** Work to be completed **
Reproduce the listing below exactly, beginning with its first line and ending with the line that holds "mb.box(d0, d1, u0, u1, z0, z1, bevel)"; pictures are not part of the copy.

** Available data **

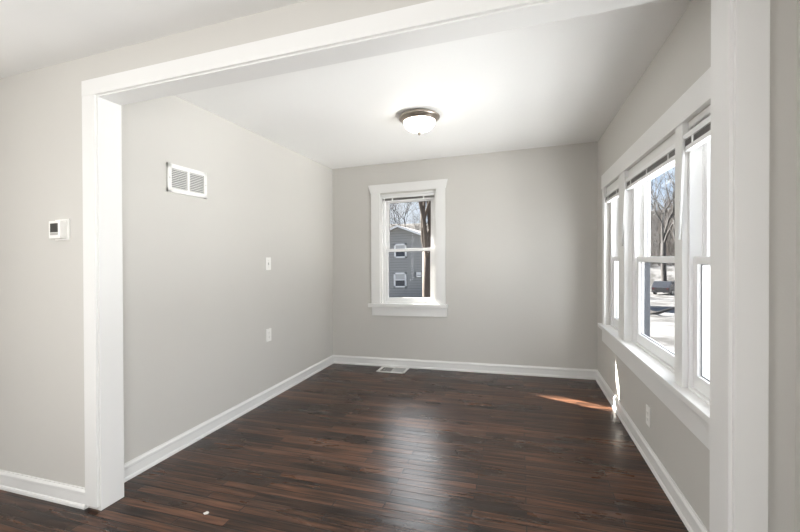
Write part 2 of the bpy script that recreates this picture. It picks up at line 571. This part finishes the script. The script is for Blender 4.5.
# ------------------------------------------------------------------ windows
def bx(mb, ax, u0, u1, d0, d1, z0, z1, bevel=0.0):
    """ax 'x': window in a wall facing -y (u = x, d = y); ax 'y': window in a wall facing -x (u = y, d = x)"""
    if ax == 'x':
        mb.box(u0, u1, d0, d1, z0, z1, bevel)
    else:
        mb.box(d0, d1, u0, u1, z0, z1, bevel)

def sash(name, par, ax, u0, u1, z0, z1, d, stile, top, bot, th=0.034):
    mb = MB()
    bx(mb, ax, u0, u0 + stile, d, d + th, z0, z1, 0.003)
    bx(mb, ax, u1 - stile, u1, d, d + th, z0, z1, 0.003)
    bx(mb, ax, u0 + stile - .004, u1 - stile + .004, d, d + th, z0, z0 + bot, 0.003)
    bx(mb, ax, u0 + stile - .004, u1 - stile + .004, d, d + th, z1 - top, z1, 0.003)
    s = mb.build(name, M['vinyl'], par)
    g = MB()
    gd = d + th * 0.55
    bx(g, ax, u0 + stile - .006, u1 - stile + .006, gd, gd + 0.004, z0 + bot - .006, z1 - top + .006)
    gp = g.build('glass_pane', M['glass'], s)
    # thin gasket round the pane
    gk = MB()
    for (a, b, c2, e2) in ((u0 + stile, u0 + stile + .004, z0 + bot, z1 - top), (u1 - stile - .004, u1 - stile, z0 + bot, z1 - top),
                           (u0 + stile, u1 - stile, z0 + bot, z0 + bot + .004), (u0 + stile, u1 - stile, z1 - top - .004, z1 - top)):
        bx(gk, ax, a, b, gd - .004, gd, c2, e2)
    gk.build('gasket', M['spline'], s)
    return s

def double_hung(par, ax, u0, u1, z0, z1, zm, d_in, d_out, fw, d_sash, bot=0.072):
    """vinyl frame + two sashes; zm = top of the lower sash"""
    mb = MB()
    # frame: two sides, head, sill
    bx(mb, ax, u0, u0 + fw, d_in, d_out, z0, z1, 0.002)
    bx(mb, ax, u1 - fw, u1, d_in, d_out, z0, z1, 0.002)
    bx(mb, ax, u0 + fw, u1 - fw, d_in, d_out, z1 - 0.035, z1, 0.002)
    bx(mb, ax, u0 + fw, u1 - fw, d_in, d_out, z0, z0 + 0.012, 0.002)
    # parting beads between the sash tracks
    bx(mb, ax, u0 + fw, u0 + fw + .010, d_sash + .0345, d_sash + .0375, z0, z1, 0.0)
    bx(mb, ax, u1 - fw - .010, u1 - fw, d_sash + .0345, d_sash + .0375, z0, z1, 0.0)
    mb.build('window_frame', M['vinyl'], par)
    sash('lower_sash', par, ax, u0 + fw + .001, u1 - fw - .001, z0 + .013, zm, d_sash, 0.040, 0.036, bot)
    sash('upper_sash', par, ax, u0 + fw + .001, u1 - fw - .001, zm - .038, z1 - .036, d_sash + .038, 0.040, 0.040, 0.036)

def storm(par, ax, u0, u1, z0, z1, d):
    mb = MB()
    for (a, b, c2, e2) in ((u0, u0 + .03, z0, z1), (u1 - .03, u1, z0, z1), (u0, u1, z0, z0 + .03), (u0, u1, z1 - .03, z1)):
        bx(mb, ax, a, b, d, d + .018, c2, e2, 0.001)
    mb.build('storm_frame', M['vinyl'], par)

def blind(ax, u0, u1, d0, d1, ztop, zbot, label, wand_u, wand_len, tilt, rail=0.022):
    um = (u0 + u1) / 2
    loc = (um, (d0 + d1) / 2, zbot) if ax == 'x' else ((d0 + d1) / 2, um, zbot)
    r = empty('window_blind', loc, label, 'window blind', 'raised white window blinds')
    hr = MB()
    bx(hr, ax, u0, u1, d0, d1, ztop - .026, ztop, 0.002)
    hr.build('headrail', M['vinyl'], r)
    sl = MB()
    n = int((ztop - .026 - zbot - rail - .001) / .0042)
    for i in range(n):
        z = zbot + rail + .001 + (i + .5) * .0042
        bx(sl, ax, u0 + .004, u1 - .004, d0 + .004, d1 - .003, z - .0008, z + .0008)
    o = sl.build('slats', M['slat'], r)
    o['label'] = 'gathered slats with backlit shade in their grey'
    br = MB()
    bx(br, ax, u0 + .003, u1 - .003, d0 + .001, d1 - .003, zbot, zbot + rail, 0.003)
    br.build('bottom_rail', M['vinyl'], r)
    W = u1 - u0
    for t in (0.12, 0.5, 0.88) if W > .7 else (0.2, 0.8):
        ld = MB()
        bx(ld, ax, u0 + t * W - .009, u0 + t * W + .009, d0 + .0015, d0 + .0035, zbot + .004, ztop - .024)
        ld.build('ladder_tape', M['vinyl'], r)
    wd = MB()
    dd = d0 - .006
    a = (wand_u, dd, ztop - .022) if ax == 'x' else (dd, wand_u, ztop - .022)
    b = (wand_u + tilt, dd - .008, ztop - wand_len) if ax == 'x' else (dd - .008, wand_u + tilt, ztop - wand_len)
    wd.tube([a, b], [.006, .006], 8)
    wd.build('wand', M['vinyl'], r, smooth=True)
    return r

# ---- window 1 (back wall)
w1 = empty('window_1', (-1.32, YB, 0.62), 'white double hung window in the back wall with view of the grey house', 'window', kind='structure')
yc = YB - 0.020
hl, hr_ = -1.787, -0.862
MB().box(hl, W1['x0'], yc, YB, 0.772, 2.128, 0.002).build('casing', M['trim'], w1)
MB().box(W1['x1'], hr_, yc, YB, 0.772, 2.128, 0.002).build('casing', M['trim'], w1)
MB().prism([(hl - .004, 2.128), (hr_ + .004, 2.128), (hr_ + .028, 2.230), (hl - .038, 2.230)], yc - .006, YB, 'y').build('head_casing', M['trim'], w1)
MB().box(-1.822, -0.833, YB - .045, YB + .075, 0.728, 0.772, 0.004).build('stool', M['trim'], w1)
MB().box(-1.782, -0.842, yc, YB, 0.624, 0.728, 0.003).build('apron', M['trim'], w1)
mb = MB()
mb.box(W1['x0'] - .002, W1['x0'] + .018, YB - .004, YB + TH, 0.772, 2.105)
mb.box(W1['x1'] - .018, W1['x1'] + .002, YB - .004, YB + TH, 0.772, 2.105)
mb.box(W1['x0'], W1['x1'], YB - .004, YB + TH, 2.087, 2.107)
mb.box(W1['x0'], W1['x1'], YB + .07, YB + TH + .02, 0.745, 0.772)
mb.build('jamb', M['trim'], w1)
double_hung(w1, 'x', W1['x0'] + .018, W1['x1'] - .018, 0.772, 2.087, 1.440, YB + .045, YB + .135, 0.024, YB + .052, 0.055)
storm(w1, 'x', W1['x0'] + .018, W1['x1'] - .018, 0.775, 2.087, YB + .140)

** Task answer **
Write part 2 of the bpy script that recreates this picture. It picks up at line 571. This part finishes the script. The script is for Blender 4.5.
# ------------------------------------------------------------------ windows
def bx(mb, ax, u0, u1, d0, d1, z0, z1, bevel=0.0):
    """ax 'x': window in a wall facing -y (u = x, d = y); ax 'y': window in a wall facing -x (u = y, d = x)"""
    if ax == 'x':
        mb.box(u0, u1, d0, d1, z0, z1, bevel)
    else:
        mb.box(d0, d1, u0, u1, z0, z1, bevel)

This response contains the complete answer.